1973's Psychomania is another 80's VHS tape I purchased from that same Walmart. It's a weird movie with non-gory zombies who ride in a motorcycle gang called The Living Dead. I'm a sucker for horror/ transportation mashups. The middle DVD is from a dollar store. It has a murky, non-anamorphic widescreen transfer. The Severin DVD on the right is the winner. The owner of the label intros the film, and he talks about the VHS tape that we both own. I want to get the Psychomania soundtrack on LP. I just bought it! Yay Discogs!

October 4



In the early 2000's someone donated a collection of movie novelization paperbacks to the Animal Lifeline Thrift Shop in Des Moines. I bought quite a few of the horror books for a quarter each. Here's three novelizations of Amicus horror anthologies. Tales from the Crypt has a segment that's fun to watch during the Christmas season if you like seeing a deranged killer in a Santa Claus suit.

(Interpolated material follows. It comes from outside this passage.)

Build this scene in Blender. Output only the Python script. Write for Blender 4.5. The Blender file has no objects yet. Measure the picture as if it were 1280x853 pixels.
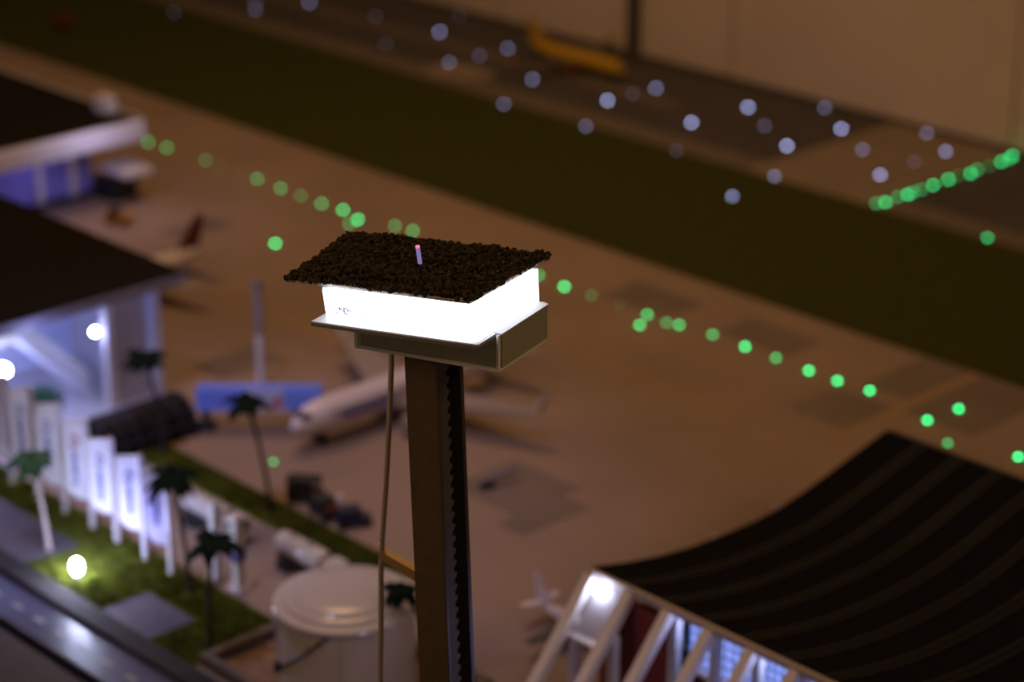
import bpy, math, random
from mathutils import Vector, Matrix, noise

# ------------------------------------------------------------------ camera, world, lamps, exposure
S = bpy.context.scene
COL = S.collection
R = math.radians
rnd = random.Random(7)

cam_data = bpy.data.cameras.new('camera')
cam = bpy.data.objects.new('camera', cam_data)
COL.objects.link(cam)
S.camera = cam
cam.location = (0, 0, 12.0)
cam.rotation_euler = (R(90 - 21.726), 0, R(46.48))
cam_data.sensor_fit = 'HORIZONTAL'
cam_data.sensor_width = 22.3
cam_data.lens = 50.0
cam_data.clip_start = 0.1
cam_data.clip_end = 300
cam_data.dof.use_dof = True
cam_data.dof.focus_distance = 15.6
cam_data.dof.aperture_fstop = 0.295

W = bpy.data.worlds.new('exhibition_hall')
S.world = W
W.use_nodes = True
W.node_tree.nodes['Background'].inputs[0].default_value = (1.0, 0.60, 0.36, 1)
W.node_tree.nodes['Background'].inputs[1].default_value = 0.065

S.view_settings.view_transform = 'Standard'
S.view_settings.look = 'None'
S.view_settings.exposure = 0.0
S.view_settings.gamma = 1.0
S.view_settings.use_curve_mapping = False

def lamp(name, kind, loc, power, color, size=0.1, target=None, cone=None):
    l = bpy.data.lights.new(name, kind)
    l.energy = power
    l.color = color
    if kind == 'AREA':
        l.shape = 'DISK'; l.size = size
    else:
        l.shadow_soft_size = size
    if cone:
        l.spot_size = R(cone); l.spot_blend = 0.8
    o = bpy.data.objects.new(name, l)
    COL.objects.link(o)
    o.location = loc
    if target:
        o.rotation_euler = (Vector(target) - Vector(loc)).to_track_quat('-Z', 'Y').to_euler()
    return o

WARM = (1.0, 0.57, 0.25)
LILAC = (0.64, 0.60, 1.0)
ICE = (0.36, 0.42, 1.0)
lamp('warm_area_lamp', 'AREA', (-27, 21, 22), 1600, WARM, 8, (-24, 25, 0))
lamp('warm_area_lamp', 'AREA', (-16, -6, 20), 780, WARM, 6, (-17, 14, 0))  # unseen second lamp, added so the mast front is not dark
lamp('warm_area_lamp', 'AREA', (6, 16, 16), 400, WARM, 5, (-12, 12, 3))  # unseen weak lamp, added to brighten right-facing sides
lamp('lilac_fill_spot', 'SPOT', (-18.5, 9.5, 16), 2700, LILAC, 0.5, (-20.0, 14.2, 0), 40)  # unseen spot, added to wash the near ground and tank top lilac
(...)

I have no problem with that.

October 5



Some more novelizations with their DVD brethren. If I remember correctly, in Blue Sunshine, Billy Crystal's older brother Richard runs out of from a party screaming when it's discovered that he's wearing a wig. Then he returns screaming and pushes a woman into a burning fireplace. Say no to drugs, kids.

October 6



    Whew. That's a big jump in quality. I went from having a 80's track team slasher movie on CED and jumped right to the same movie on Blu-ray. I guess I couldn't find it on Betamax.
    If you don't remember what CEDs were, you can click ----> here.

October 7



    Speaking of Betamax tapes, there's Nightmare on Elm Street 2: Freddy's Revenge on Beta. It's on DVD there, too. I'm not a huge Freddy fan, but I'll pick up a film if it's in the wild (cheap in a thrift store, I mean). The novelization is interesting as it's a combination of the first three films. It also has a bonus chapter: "The life and Death of Freddy Krueger." I don't know if the book is any good. To paraphrase Rob Gordon, "I haven't quite absorbed that one yet."

October 8



    The Return of the Living Dead on Beta tape, DVD, and Blu-ray. All three were found in thrift stores over the years. I'd have a pretty hard time replicating that today.

Okay, that's eight displays. I'm all caught up. Let's see what I can come up with for tomorrow.